-- Start of INFORMATION PROVIDED --
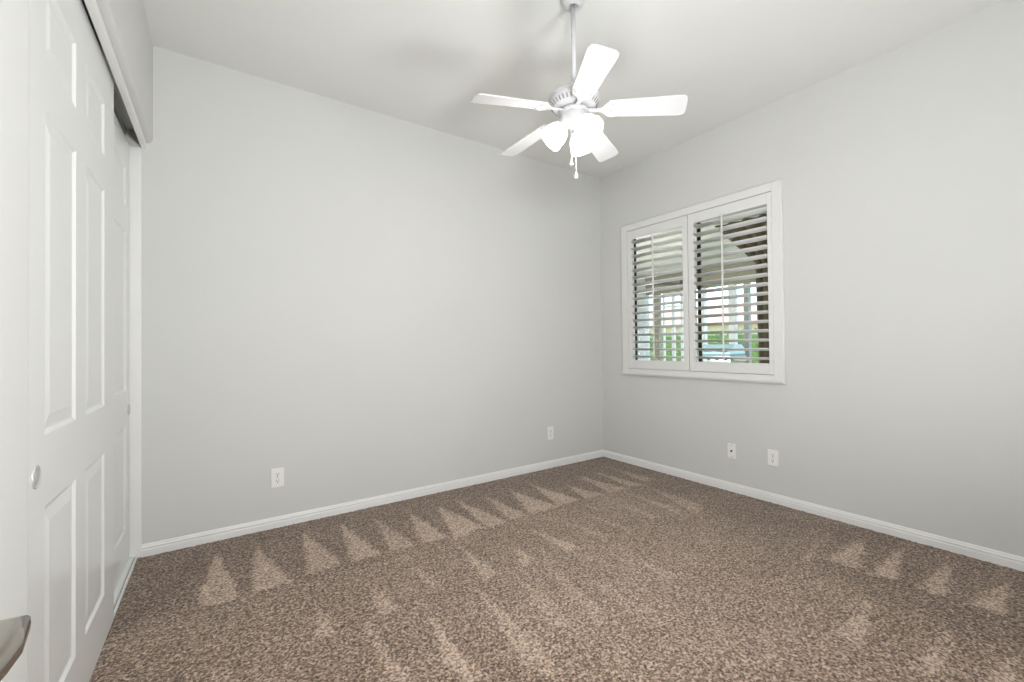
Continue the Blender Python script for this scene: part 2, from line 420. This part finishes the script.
def shutter(label, y0, y1, ay0, ay1, rody, hinge_side):
    t = thing('plantation_shutter', label, 'shutter', (XS, (y0+y1)/2, oz0), (0, 0, 0), 'plantation shutter panels in the window')
    oy, oz = (y0+y1)/2, oz0
    def o_(name, bm, m=M_shut, parent=t, **k):
        bmesh.ops.translate(bm, verts=bm.verts, vec=(-XS, -oy, -oz)); return obj(name, bm, m, parent, **k)
    z0, z1 = oz0+.003, oz1-.003; az0, az1 = .943, 2.030
    xa, xb = XS+.003, XS+.031
    for a, b in ((y0+.002, ay0), (ay1, y1-.002)):
        o_('stile', newbox(xa, xb, a, b, z0, z1), bevel=.002)
    o_('rail', newbox(xa, xb, ay0, ay1, z0, az0), bevel=.002)
    o_('rail', newbox(xa, xb, ay0, ay1, az1, z1), bevel=.002)
    n = 17; pitch = (az1-az0)/n
    for i in range(n):
        zc = az0 + pitch*(i+.5)
        bm = bmesh.new(); W, T = .032, .0055
        prof = []
        for k in range(16):
            a = 2*math.pi*k/16; prof.append((W*math.cos(a), T*math.sin(a)))
        th = math.radians(TILT)
        pr = [(xa+.014 + x*math.cos(th) + z*math.sin(th), zc - x*math.sin(th) + z*math.cos(th)) for x, z in prof]
        prism(bm, pr, 'y', ay0+.002, ay1-.002)
        for f in bm.faces: f.smooth = len(f.verts) == 4
        o_('louver', bm)
    bm = bmesh.new(); box(bm, xa-.031, xa-.022, rody-.0055, rody+.0055, az0+.02, az1+.012)
    for i in range(n):
        zc = az0 + pitch*(i+.5) + .011; box(bm, xa-.024, xa-.013, rody-.001, rody+.001, zc-.001, zc+.001)
    o_('tilt_rod', bm, bevel=.002)
    for z in (z0+.11, z1-.20):
        yy = y0+.001 if hinge_side < 0 else y1-.001
        bm = bmesh.new(); lathe(bm, [(.0035, z-.03), (.0035, z+.03)], Matrix.Translation((xa-.002, yy, 0)), 12)
        o_('hinge', bm)
    return t
TILT = 16
shutter('louvered white shutter panel on the right half of the window', oy0, 2.030, 1.432, 1.976, 1.735, -1)
shutter('louvered white shutter panel on the left half of the window, nearer the room corner', 2.032, oy1, 2.080, 2.585, 2.345, 1)

M_glass = bpy.data.materials.new('window_glass'); M_glass.use_nodes = True
n = M_glass.node_tree; n.nodes.clear()
tr = n.nodes.new('ShaderNodeBsdfTransparent'); tr.inputs[0].default_value = (.97, .98, .97, 1)
gl = n.nodes.new('ShaderNodeBsdfGlossy'); gl.inputs['Roughness'].default_value = .01
fr = n.nodes.new('ShaderNodeFresnel'); fr.inputs[0].default_value = 1.45
mx = n.nodes.new('ShaderNodeMixShader'); ou = n.nodes.new('ShaderNodeOutputMaterial')
n.links.new(fr.outputs[0], mx.inputs[0]); n.links.new(tr.outputs[0], mx.inputs[1]); n.links.new(gl.outputs[0], mx.inputs[2])
n.links.new(mx.outputs[0], ou.inputs[0])
bm = bmesh.new()
ring(bm, 3.200, 3.216, (WY0, WY1, WZ0, WZ1), (WY0+.05, 2.622, WZ0+.04, WZ1-.035))
box(bm, 3.200, 3.214, 1.978, 2.006, WZ0+.04, WZ1-.035)
wf = struct(obj('window_1', bm, M_bronze))
bm = bmesh.new(); box(bm, 3.204, 3.207, WY0+.05, 1.976, WZ0+.04, WZ1-.035)
g = obj('pane', bm, M_glass, wf)
bm = bmesh.new(); box(bm, 3.209, 3.212, 2.004, 2.622, WZ0+.04, WZ1-.035)
g = obj('pane', bm, M_glass, wf)

# ------------------------------------------------------------------ wall plates
def plate(label, cat, kind, loc, rz, w_=.070, h_=.115, name='power_outlet', group=None):
    t = thing(name, label, cat, loc, (0, 0, rz), 'power outlets low on the walls' if kind == 'duplex' else None)       # local: +y into the room, x along the wall
    bm = newbox(-w_/2, w_/2, 0, .0055, -h_/2, h_/2)
    obj('wall_plate', bm, M_plate, t, bevel=.003, seg=3)
    if kind == 'duplex':
        for s in (-1, 1):
            zc = s*.0195
            bm = bmesh.new()
            prof = [(.0165*max(-.82, min(.82, math.cos(a)))/.82*.95, zc + .0145*math.sin(a)) for a in [2*math.pi*k/24 for k in range(24)]]
            prism(bm, prof, 'y', .005, .0078)
            rc = obj('receptacle', bm, M_plate, t)
            bm = bmesh.new()
            box(bm, -.0075, -.0052, .0076, .0081, zc-.001, zc+.009); box(bm, .0050, .0073, .0076, .0081, zc-.000, zc+.008)
            lathe(bm, [(.0032, 0), (.0032, .0005)], Matrix.Translation((0, .0081, zc-.0075)) @ Matrix.Rotation(math.pi/2, 4, 'X'), 12)
            obj('slots', bm, M_slot, rc)['label'] = 'dark slots'
        bm = bmesh.new(); lathe(bm, [(.003, 0), (.003, .001)], Matrix.Translation((0, .0065, 0)) @ Matrix.Rotation(math.pi/2, 4, 'X'), 12)
        obj('screw', bm, M_screw, t)
    else:
        bm = bmesh.new(); lathe(bm, [(.0075, -.001), (.0075, .003), (.0048, .003), (.0048, .011)], Matrix.Translation((0, .0055, 0)) @ Matrix.Rotation(-math.pi/2, 4, 'X'), 6)
        obj('cable_socket', bm, M_slot, t)['label'] = 'dark threaded socket'
        for z in (-.042, .042):
            bm = bmesh.new(); lathe(bm, [(.003, 0), (.003, .001)], Matrix.Translation((0, .0065, z)) @ Matrix.Rotation(math.pi/2, 4, 'X'), 12)
            obj('screw', bm, M_screw, t)
plate('white power outlet on the back wall nearer the closet', 'outlet', 'duplex', (.328, YB, .298), math.pi)
plate('white power outlet on the back wall nearer the room corner', 'outlet', 'duplex', (2.471, YB, .304), math.pi)
plate('white cable jack plate with one dark socket, under the window, nearer the corner', 'cable jack', 'coax', (XR, 1.712, .295), math.pi/2, name='cable_jack', w_=.062, h_=.108)
plate('white power outlet on the window wall, right of the cable jack', 'outlet', 'duplex', (XR, 1.427, .302), math.pi/2, w_=.068, h_=.108)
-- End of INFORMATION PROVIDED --
[TASK PROMPT]
Without including any pictures, reproduce the listing exactly.

[FINAL ANSWER]
Continue the Blender Python script for this scene: part 2, from line 420. This part finishes the script.
def shutter(label, y0, y1, ay0, ay1, rody, hinge_side):
    t = thing('plantation_shutter', label, 'shutter', (XS, (y0+y1)/2, oz0), (0, 0, 0), 'plantation shutter panels in the window')
    oy, oz = (y0+y1)/2, oz0
    def o_(name, bm, m=M_shut, parent=t, **k):
        bmesh.ops.translate(bm, verts=bm.verts, vec=(-XS, -oy, -oz)); return obj(name, bm, m, parent, **k)
    z0, z1 = oz0+.003, oz1-.003; az0, az1 = .943, 2.030
    xa, xb = XS+.003, XS+.031
    for a, b in ((y0+.002, ay0), (ay1, y1-.002)):
        o_('stile', newbox(xa, xb, a, b, z0, z1), bevel=.002)
    o_('rail', newbox(xa, xb, ay0, ay1, z0, az0), bevel=.002)
    o_('rail', newbox(xa, xb, ay0, ay1, az1, z1), bevel=.002)
    n = 17; pitch = (az1-az0)/n
    for i in range(n):
        zc = az0 + pitch*(i+.5)
        bm = bmesh.new(); W, T = .032, .0055
        prof = []
        for k in range(16):
            a = 2*math.pi*k/16; prof.append((W*math.cos(a), T*math.sin(a)))
        th = math.radians(TILT)
        pr = [(xa+.014 + x*math.cos(th) + z*math.sin(th), zc - x*math.sin(th) + z*math.cos(th)) for x, z in prof]
        prism(bm, pr, 'y', ay0+.002, ay1-.002)
        for f in bm.faces: f.smooth = len(f.verts) == 4
        o_('louver', bm)
    bm = bmesh.new(); box(bm, xa-.031, xa-.022, rody-.0055, rody+.0055, az0+.02, az1+.012)
    for i in range(n):
        zc = az0 + pitch*(i+.5) + .011; box(bm, xa-.024, xa-.013, rody-.001, rody+.001, zc-.001, zc+.001)
    o_('tilt_rod', bm, bevel=.002)
    for z in (z0+.11, z1-.20):
        yy = y0+.001 if hinge_side < 0 else y1-.001
        bm = bmesh.new(); lathe(bm, [(.0035, z-.03), (.0035, z+.03)], Matrix.Translation((xa-.002, yy, 0)), 12)
        o_('hinge', bm)
    return t
TILT = 16
shutter('louvered white shutter panel on the right half of the window', oy0, 2.030, 1.432, 1.976, 1.735, -1)
shutter('louvered white shutter panel on the left half of the window, nearer the room corner', 2.032, oy1, 2.080, 2.585, 2.345, 1)

M_glass = bpy.data.materials.new('window_glass'); M_glass.use_nodes = True
n = M_glass.node_tree; n.nodes.clear()
tr = n.nodes.new('ShaderNodeBsdfTransparent'); tr.inputs[0].default_value = (.97, .98, .97, 1)
gl = n.nodes.new('ShaderNodeBsdfGlossy'); gl.inputs['Roughness'].default_value = .01
fr = n.nodes.new('ShaderNodeFresnel'); fr.inputs[0].default_value = 1.45
mx = n.nodes.new('ShaderNodeMixShader'); ou = n.nodes.new('ShaderNodeOutputMaterial')
n.links.new(fr.outputs[0], mx.inputs[0]); n.links.new(tr.outputs[0], mx.inputs[1]); n.links.new(gl.outputs[0], mx.inputs[2])
n.links.new(mx.outputs[0], ou.inputs[0])
bm = bmesh.new()
ring(bm, 3.200, 3.216, (WY0, WY1, WZ0, WZ1), (WY0+.05, 2.622, WZ0+.04, WZ1-.035))
box(bm, 3.200, 3.214, 1.978, 2.006, WZ0+.04, WZ1-.035)
wf = struct(obj('window_1', bm, M_bronze))
bm = bmesh.new(); box(bm, 3.204, 3.207, WY0+.05, 1.976, WZ0+.04, WZ1-.035)
g = obj('pane', bm, M_glass, wf)
bm = bmesh.new(); box(bm, 3.209, 3.212, 2.004, 2.622, WZ0+.04, WZ1-.035)
g = obj('pane', bm, M_glass, wf)

# ------------------------------------------------------------------ wall plates
def plate(label, cat, kind, loc, rz, w_=.070, h_=.115, name='power_outlet', group=None):
    t = thing(name, label, cat, loc, (0, 0, rz), 'power outlets low on the walls' if kind == 'duplex' else None)       # local: +y into the room, x along the wall
    bm = newbox(-w_/2, w_/2, 0, .0055, -h_/2, h_/2)
    obj('wall_plate', bm, M_plate, t, bevel=.003, seg=3)
    if kind == 'duplex':
        for s in (-1, 1):
            zc = s*.0195
            bm = bmesh.new()
            prof = [(.0165*max(-.82, min(.82, math.cos(a)))/.82*.95, zc + .0145*math.sin(a)) for a in [2*math.pi*k/24 for k in range(24)]]
            prism(bm, prof, 'y', .005, .0078)
            rc = obj('receptacle', bm, M_plate, t)
            bm = bmesh.new()
            box(bm, -.0075, -.0052, .0076, .0081, zc-.001, zc+.009); box(bm, .0050, .0073, .0076, .0081, zc-.000, zc+.008)
            lathe(bm, [(.0032, 0), (.0032, .0005)], Matrix.Translation((0, .0081, zc-.0075)) @ Matrix.Rotation(math.pi/2, 4, 'X'), 12)
            obj('slots', bm, M_slot, rc)['label'] = 'dark slots'
        bm = bmesh.new(); lathe(bm, [(.003, 0), (.003, .001)], Matrix.Translation((0, .0065, 0)) @ Matrix.Rotation(math.pi/2, 4, 'X'), 12)
        obj('screw', bm, M_screw, t)
    else:
        bm = bmesh.new(); lathe(bm, [(.0075, -.001), (.0075, .003), (.0048, .003), (.0048, .011)], Matrix.Translation((0, .0055, 0)) @ Matrix.Rotation(-math.pi/2, 4, 'X'), 6)
        obj('cable_socket', bm, M_slot, t)['label'] = 'dark threaded socket'
        for z in (-.042, .042):
            bm = bmesh.new(); lathe(bm, [(.003, 0), (.003, .001)], Matrix.Translation((0, .0065, z)) @ Matrix.Rotation(math.pi/2, 4, 'X'), 12)
            obj('screw', bm, M_screw, t)
plate('white power outlet on the back wall nearer the closet', 'outlet', 'duplex', (.328, YB, .298), math.pi)
plate('white power outlet on the back wall nearer the room corner', 'outlet', 'duplex', (2.471, YB, .304), math.pi)
plate('white cable jack plate with one dark socket, under the window, nearer the corner', 'cable jack', 'coax', (XR, 1.712, .295), math.pi/2, name='cable_jack', w_=.062, h_=.108)
plate('white power outlet on the window wall, right of the cable jack', 'outlet', 'duplex', (XR, 1.427, .302), math.pi/2, w_=.068, h_=.108)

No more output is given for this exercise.